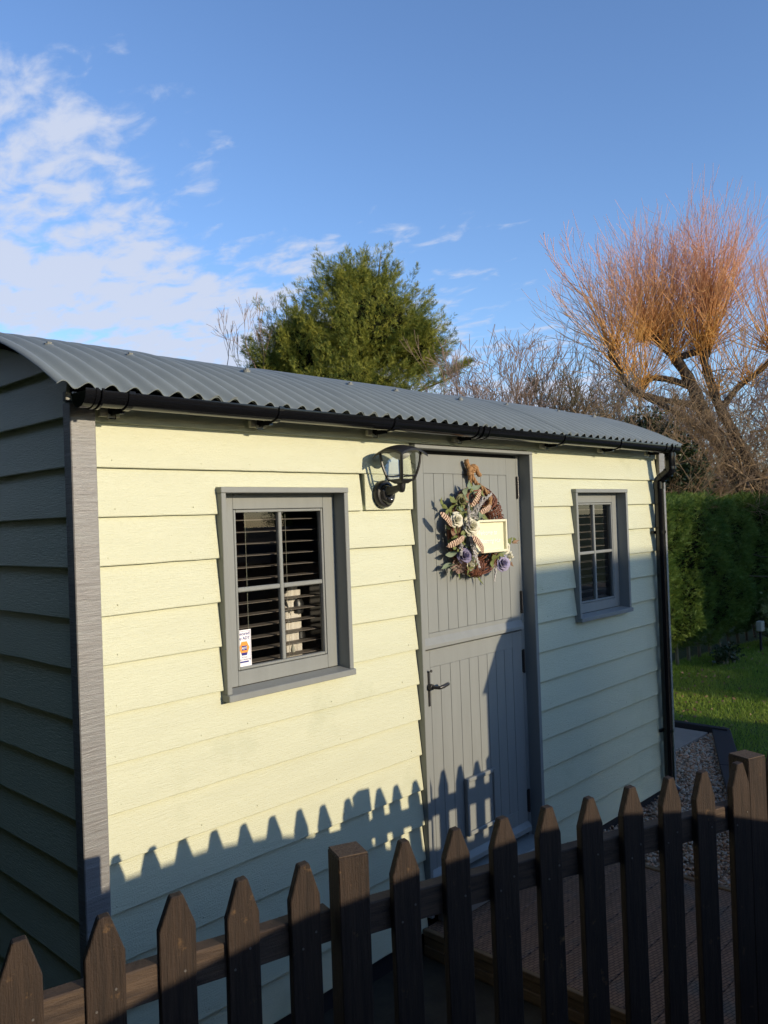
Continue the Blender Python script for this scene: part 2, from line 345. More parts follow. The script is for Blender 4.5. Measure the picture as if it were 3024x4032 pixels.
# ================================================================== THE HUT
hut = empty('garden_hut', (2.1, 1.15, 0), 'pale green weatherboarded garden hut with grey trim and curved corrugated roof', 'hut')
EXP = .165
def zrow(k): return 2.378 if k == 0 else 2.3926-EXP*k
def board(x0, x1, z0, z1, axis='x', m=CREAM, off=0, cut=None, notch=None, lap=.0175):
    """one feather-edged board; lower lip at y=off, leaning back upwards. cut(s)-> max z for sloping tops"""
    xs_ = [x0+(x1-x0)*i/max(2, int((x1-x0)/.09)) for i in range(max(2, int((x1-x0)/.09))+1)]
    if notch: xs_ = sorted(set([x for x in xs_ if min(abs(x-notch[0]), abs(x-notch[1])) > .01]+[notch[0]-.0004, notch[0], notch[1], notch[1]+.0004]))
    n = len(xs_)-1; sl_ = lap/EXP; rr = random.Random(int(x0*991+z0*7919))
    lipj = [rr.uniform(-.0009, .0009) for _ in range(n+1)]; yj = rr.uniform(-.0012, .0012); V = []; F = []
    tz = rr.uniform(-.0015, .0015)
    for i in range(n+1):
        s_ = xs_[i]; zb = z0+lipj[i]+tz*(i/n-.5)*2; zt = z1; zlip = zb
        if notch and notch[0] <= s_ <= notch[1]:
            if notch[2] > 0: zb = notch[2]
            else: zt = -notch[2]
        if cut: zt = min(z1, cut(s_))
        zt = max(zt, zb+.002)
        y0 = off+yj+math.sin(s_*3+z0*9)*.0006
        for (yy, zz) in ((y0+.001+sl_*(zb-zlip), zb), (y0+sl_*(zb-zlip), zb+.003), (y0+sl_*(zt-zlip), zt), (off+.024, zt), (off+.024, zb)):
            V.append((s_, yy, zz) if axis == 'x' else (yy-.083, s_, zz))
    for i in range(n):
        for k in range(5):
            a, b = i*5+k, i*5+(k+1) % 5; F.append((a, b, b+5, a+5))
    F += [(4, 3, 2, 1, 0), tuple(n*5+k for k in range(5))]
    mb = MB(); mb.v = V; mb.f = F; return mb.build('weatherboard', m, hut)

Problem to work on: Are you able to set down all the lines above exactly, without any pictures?

The result:
Continue the Blender Python script for this scene: part 2, from line 345. More parts follow. The script is for Blender 4.5. Measure the picture as if it were 3024x4032 pixels.
# ================================================================== THE HUT
hut = empty('garden_hut', (2.1, 1.15, 0), 'pale green weatherboarded garden hut with grey trim and curved corrugated roof', 'hut')
EXP = .165
def zrow(k): return 2.378 if k == 0 else 2.3926-EXP*k
def board(x0, x1, z0, z1, axis='x', m=CREAM, off=0, cut=None, notch=None, lap=.0175):
    """one feather-edged board; lower lip at y=off, leaning back upwards. cut(s)-> max z for sloping tops"""
    xs_ = [x0+(x1-x0)*i/max(2, int((x1-x0)/.09)) for i in range(max(2, int((x1-x0)/.09))+1)]
    if notch: xs_ = sorted(set([x for x in xs_ if min(abs(x-notch[0]), abs(x-notch[1])) > .01]+[notch[0]-.0004, notch[0], notch[1], notch[1]+.0004]))
    n = len(xs_)-1; sl_ = lap/EXP; rr = random.Random(int(x0*991+z0*7919))
    lipj = [rr.uniform(-.0009, .0009) for _ in range(n+1)]; yj = rr.uniform(-.0012, .0012); V = []; F = []
    tz = rr.uniform(-.0015, .0015)
    for i in range(n+1):
        s_ = xs_[i]; zb = z0+lipj[i]+tz*(i/n-.5)*2; zt = z1; zlip = zb
        if notch and notch[0] <= s_ <= notch[1]:
            if notch[2] > 0: zb = notch[2]
            else: zt = -notch[2]
        if cut: zt = min(z1, cut(s_))
        zt = max(zt, zb+.002)
        y0 = off+yj+math.sin(s_*3+z0*9)*.0006
        for (yy, zz) in ((y0+.001+sl_*(zb-zlip), zb), (y0+sl_*(zb-zlip), zb+.003), (y0+sl_*(zt-zlip), zt), (off+.024, zt), (off+.024, zb)):
            V.append((s_, yy, zz) if axis == 'x' else (yy-.083, s_, zz))
    for i in range(n):
        for k in range(5):
            a, b = i*5+k, i*5+(k+1) % 5; F.append((a, b, b+5, a+5))
    F += [(4, 3, 2, 1, 0), tuple(n*5+k for k in range(5))]
    mb = MB(); mb.v = V; mb.f = F; return mb.build('weatherboard', m, hut)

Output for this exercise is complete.